Book Review: Waking Giant



In this highly readable history, David Reynolds writes, "The Age of Jackson [1815-1848] came to a close in 1848. In some ways, of course, that age never ended: the political, economic, and cultural forces it set in motion are still felt." Not only felt, they are with us today with a vengeance: severe bank crises; a widespread evangelical Christian revival; an imperial presidency; wars of suspect purpose; and, mud-slinging campaigns for the presidency.

Using a vast and complex canvas, Reynolds brings to life the period when the U.S. woke up to its destiny as a world power--a period marked by outsized characters, political chicanery and just plain craziness. His command of narrative is as impressive as the astonishing trove of facts that portray the development of the country's distinctive brands of culture and politics. At the center of the canvas is that gift to biographers and historians, Andrew Jackson.

Jackson arrived on the national scene in 1815; his leadership of the small American force that defeated 10,000 British at the Battle of New Orleans made him into a celebrity. In the popular mind, he was a potent killing machine and, as his 1824 presidential campaign slogan proclaimed, "Old Hickory, the Nation's Hero and the People's Friend." Although he lost that contested election, he returned in 1828 to win and serve two terms rich in progress, turmoil and controversy. Reynolds says, "Andrew Jackson was one of the rarities of American politics: a man whose personal magnetism transcended his flaws." He was the first president born in a log cabin, the first to be the target of an attempted assassination and, so far, the only president to pay off the national debt. Reynolds's portrait of Jackson will leave readers almost too breathless to utter, "They don't make them like that anymore."

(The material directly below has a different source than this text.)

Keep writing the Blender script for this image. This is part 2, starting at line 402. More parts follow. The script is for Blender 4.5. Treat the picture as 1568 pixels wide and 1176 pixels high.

Through Jackson's own passions, Reynolds examines everything from inventions and fads to political party feuds. The age saw expansion of the country to the Pacific Ocean, waves of immigration, transformation of a rural nation to an urban one and our ascension to world power. A parade of crises and shameful presidential policies also clouded the period. Jackson viewed the Bank of the United States as elitist and arrogantly let its charter expire--in due course, under his successor Martin Van Buren, the bank Panic of 1837 ushered in the worst depression up to that time. The hugely expensive and arguably concocted War with Mexico (1846-47) claimed 12,000 American casualties, but the peace treaty brought us California, Nevada and Utah. The Removal Act to relocate Indian tribes typified the racism disguised as paternalistic concern that was the stock-in-trade for the nation's leaders then. Amidst the tumult and change, the question of slavery lurked and festered, from the Missouri Compromise of 1820 to the divisive Wilmot Proviso of 1848. It would be dismissed, denied and evaded until it plunged the nation into the Civil War.--John McFarland

Shelf Talker: A magisterial history of the Age of Jackson (1815-1848) that is also entertaining and surprisingly apt for our own tumultuous age.